This decomposition also provides an excellent framework to specify and communicate the potential scope of the assessment project, and the range of its expected deliverables. Gaps, risks, constraints, opportunities, and resulting recommendations may be identified for each of these areas.
Figure 1: Decomposing the Data Warehouse
Business Needs Assessment includes an analysis of the underlying business drivers and objectives and overall context of business need that has been established for the data warehouse. In an assessment the objective is not to perform the analysis. It is to determine the degree of analysis that has been done, and to identify any business analysis gaps and their impacts. In some instances no business needs analysis has been done. In these cases some high level identification and ranking of business information needs is an essential part of the assessment; necessary for the assessment to have any meaningful context in which gap analysis is performed and recommendations are developed. When business needs have been defined, the assessment process examines the approach to capturing business requirements, their completeness and organization, the priorities of the requirements, and alignment of the data warehouse release strategy and deliverables to the needs. In conjunction with the Technical Architecture Assessment (see below) it considers how effectively front-end tools are applied.

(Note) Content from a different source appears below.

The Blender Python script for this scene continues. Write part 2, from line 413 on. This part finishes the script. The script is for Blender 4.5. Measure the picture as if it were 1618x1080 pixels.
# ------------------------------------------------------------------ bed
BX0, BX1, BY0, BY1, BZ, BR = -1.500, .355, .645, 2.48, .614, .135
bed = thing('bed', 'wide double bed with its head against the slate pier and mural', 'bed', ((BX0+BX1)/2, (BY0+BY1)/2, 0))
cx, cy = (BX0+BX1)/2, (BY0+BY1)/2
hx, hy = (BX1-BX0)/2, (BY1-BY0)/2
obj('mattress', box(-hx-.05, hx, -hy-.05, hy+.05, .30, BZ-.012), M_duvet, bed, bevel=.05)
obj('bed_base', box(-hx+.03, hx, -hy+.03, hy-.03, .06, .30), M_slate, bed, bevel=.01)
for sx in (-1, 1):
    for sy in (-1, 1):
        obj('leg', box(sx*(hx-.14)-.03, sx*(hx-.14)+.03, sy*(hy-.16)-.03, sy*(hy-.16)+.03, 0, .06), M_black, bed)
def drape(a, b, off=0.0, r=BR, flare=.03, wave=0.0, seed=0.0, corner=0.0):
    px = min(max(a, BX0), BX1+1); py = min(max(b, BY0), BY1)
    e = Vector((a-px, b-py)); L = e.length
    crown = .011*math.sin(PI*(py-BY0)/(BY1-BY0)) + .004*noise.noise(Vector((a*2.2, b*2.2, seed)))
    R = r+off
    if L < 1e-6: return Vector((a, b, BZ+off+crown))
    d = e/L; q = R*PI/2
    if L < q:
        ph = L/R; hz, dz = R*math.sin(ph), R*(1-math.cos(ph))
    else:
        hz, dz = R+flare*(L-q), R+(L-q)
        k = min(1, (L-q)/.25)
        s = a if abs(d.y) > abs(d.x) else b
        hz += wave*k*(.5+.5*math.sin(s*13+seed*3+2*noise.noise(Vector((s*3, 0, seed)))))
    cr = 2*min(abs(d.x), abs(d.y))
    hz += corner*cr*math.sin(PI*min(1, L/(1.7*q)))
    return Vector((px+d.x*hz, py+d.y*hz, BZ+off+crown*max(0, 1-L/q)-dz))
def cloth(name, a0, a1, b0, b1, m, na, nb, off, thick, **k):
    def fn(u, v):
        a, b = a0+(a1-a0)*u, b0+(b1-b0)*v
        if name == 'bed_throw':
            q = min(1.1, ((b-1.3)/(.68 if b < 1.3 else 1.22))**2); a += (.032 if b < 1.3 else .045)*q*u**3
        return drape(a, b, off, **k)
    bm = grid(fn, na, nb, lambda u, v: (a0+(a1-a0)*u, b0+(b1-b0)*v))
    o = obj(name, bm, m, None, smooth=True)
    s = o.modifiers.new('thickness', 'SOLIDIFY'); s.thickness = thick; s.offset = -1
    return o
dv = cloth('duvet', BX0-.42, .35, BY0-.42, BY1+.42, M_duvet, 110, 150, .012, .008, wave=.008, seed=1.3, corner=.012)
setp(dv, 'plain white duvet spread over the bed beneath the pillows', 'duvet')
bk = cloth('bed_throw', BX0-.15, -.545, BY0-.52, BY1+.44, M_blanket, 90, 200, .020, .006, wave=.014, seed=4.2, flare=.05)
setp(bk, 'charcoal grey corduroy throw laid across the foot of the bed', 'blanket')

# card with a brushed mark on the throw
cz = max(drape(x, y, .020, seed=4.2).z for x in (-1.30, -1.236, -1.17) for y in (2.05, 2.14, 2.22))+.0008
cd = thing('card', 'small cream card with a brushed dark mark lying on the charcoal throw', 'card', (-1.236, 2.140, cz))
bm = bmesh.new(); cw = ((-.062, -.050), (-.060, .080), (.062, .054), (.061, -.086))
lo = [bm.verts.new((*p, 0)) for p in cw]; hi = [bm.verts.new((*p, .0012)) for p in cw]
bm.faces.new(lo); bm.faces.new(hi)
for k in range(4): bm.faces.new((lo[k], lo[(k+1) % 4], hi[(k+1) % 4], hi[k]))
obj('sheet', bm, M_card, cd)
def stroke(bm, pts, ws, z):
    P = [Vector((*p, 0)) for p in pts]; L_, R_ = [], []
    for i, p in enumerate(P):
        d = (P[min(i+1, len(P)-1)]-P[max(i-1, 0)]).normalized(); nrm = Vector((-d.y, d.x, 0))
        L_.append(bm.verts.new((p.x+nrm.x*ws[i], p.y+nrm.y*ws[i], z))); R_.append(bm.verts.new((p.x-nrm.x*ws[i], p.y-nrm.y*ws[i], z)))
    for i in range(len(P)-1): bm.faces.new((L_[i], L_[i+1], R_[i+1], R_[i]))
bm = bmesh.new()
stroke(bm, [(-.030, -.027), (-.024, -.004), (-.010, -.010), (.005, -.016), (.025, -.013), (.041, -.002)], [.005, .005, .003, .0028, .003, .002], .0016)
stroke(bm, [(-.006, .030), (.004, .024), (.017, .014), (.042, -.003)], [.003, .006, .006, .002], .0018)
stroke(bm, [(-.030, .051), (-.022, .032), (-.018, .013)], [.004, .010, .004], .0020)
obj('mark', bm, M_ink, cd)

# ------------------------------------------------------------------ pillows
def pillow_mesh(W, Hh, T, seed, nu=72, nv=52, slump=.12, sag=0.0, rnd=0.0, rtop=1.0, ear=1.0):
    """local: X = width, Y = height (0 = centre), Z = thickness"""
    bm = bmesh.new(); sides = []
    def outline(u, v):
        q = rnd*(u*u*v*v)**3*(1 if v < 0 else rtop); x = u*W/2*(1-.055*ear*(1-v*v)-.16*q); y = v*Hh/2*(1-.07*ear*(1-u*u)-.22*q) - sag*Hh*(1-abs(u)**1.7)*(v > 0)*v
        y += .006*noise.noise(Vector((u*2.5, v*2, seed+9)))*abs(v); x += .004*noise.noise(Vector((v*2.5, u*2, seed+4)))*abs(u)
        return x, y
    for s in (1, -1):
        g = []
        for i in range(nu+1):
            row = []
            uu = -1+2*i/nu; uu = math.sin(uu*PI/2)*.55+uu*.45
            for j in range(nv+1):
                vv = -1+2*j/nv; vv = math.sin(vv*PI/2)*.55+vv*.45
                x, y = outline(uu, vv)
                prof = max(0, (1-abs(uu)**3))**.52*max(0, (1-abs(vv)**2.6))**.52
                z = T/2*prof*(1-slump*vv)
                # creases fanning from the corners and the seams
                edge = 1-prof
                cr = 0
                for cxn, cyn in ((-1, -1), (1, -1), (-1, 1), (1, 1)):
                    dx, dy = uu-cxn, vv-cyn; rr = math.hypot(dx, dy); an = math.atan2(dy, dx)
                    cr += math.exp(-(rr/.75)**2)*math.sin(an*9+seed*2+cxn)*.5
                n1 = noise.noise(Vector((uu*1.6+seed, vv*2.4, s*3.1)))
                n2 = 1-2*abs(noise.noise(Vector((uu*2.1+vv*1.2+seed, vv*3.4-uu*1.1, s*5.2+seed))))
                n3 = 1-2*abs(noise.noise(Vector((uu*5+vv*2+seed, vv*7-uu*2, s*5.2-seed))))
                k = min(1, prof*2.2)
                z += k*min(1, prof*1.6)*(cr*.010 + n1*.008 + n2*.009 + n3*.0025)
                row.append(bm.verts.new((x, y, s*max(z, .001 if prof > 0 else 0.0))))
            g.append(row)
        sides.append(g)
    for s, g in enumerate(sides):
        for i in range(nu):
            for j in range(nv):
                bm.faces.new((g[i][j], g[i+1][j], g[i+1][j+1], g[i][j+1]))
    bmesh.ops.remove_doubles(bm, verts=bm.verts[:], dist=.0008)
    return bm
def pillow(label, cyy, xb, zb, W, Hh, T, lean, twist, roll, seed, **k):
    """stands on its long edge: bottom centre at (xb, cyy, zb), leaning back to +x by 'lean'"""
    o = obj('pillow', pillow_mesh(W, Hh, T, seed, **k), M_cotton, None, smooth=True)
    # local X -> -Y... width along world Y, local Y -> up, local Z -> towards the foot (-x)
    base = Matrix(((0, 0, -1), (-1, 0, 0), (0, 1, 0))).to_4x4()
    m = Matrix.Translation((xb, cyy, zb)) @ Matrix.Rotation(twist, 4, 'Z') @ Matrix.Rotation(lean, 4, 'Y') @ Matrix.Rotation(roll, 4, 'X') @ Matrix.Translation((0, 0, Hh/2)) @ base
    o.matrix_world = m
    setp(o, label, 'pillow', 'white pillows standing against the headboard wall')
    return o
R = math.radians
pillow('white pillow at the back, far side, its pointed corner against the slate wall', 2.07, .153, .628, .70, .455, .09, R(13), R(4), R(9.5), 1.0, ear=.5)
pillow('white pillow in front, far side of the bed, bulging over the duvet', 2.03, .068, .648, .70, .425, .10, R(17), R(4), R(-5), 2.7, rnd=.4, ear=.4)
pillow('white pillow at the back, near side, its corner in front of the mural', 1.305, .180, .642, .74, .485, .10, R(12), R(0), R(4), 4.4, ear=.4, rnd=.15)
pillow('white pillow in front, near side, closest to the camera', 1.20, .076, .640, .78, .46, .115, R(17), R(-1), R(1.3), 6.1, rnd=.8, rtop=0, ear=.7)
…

The following key questions are among those that a business needs assessment may address:
Have business drivers and objectives been identified?
Have business requirements been documented?
Do the requirements align with business drivers and objectives? Do they focus on strategies that respond to the drivers?
Do the information needs identify and target the enabling of specific business processes and tactics?
Do the information needs identify the key performance indicators (business metrics) and business perspectives (dimensions, descriptive attributes) needed to measure, analyze, and optimize the targeted business processes?
Do they identify the roles to be supported, their number and distribution?
Do they identify the frequency and volume of reporting and analytical needs?
Information Architecture Assessment includes an analysis of logical data structures, their feasibility, completeness, documentation, and fit to business requirements. Information architecture assessment also includes analysis of data sourcing and transformation, the methods and assumptions applied, and validation of mappings to business requirements. Metadata, as part of the information architecture, is examined with respect completeness of metadata being tracked, user metadata requirements, and approaches to management of the metadata. A review of metadata tools is undertaken in conjunction with the Technical Architecture Assessment (see below).
Key questions addressed by information architecture assessment include:
Are the information requirements modeled?
Do they map to and support the identified business requirements?
Have they been considered in context of the broader enterprise?
Have key data life cycles have been traced and documented? (to identify correct points and periodicity of data capture and associated business rules)
Are data transformations fully documented?
Have user and operational metadata needs been identified? Is a metadata strategy to meet these needs identified and implemented?
Have data quality issues have been identified and addressed? Do users trust the data being delivered?
Do the users understand what data is available, what the data is, and how to use it?
Can users get to, manipulate, and analyze the data when and in form needed?(overlaps with technical architecture benchmarks)
Does data access and analysis clearly add business value and meet business needs?
Is the underlying data architecture flexible and extensible? Can it support multiple analytical needs? Does it readily allow for integration of new data?
Technical Architecture Assessment looks at current hardware, software and network infrastructure, and examines physical database designs. Technical architecture assessment seeks to identify any technical risks or constraints with regard to performance, maintenance, scalability, data distribution, disaster recovery, and sizing. This assessment also seeks to identify opportunity to leverage the value of existing technical resources. Effective use of tools, and their overall fit to the business and technical environments is examined, including extraction and transformation, cleansing, database performance tuning, modeling, metadata management, querying, multidimensional analysis, web enabling tools.